La complicidad entre obispos y Gobierno de la
nación empero, no es de todos los católicos, sino de los dirigentes
episcopales, que solo se representan a sí mismos. En el seno del catolicismo
existe un amplio pluralismo ideológico en este tema, y numerosos colectivos
católicos defienden la vigente ley de plazos que ahora se pretende derogar, y
se oponen a la ley de Ruiz-Gallardón, que es contraria a la libertad de
conciencia y trata a las mujeres como menores de edad al no reconocerlas como
sujetos morales capaces de decidir por su cuenta.

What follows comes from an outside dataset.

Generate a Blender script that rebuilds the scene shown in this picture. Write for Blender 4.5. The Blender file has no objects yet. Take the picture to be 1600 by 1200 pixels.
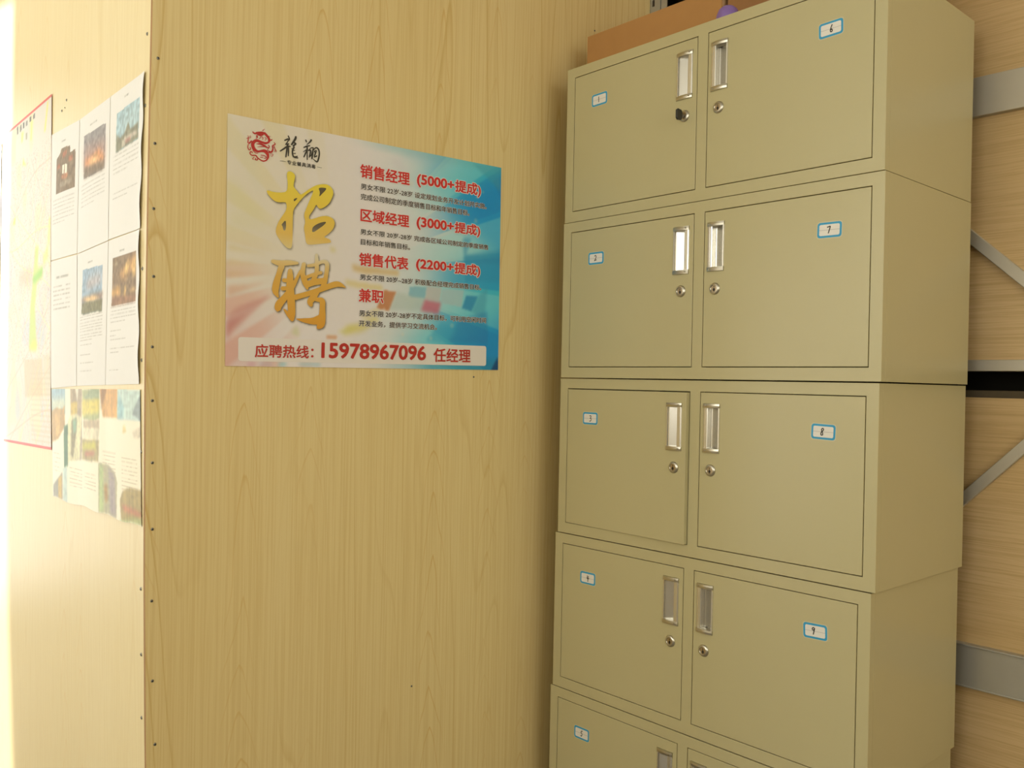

Lo que estas reflexiones pretenden es evitar
que la ley sea aprobada por la mayoría parlamentaria absoluta que actualmente
permite al Parlamento español adoptar normas que la mayoría de los ciudadanos
rechazan, ya que implica un nuevo recorte de los derechos humanos, quizá el más
grave de todo, cual es el derecho de las mujeres a elegir libremente la
maternidad y hacerlo en tiempo oportuno, sin coacciones externas, y menos del
Estado, que debe velar por el ejercicio de ese derecho, en vez de negarlo y
obstruirlo como hace este proyecto de ley. Hay que impedir que se consume otro
recorte de los derechos de las mujeres, que se suma a los que el Gobierno del
Partido Popular viene llevando a cabo desde su toma de posesión hace dos años.
Federico Mayor Zaragoza. Presidente de la
Fundación Cultura de Paz. Juan José Tamayo. Director de la Cátedra de
Teología y Ciencias de las Religiones de la Universidad Carlos III de Madrid.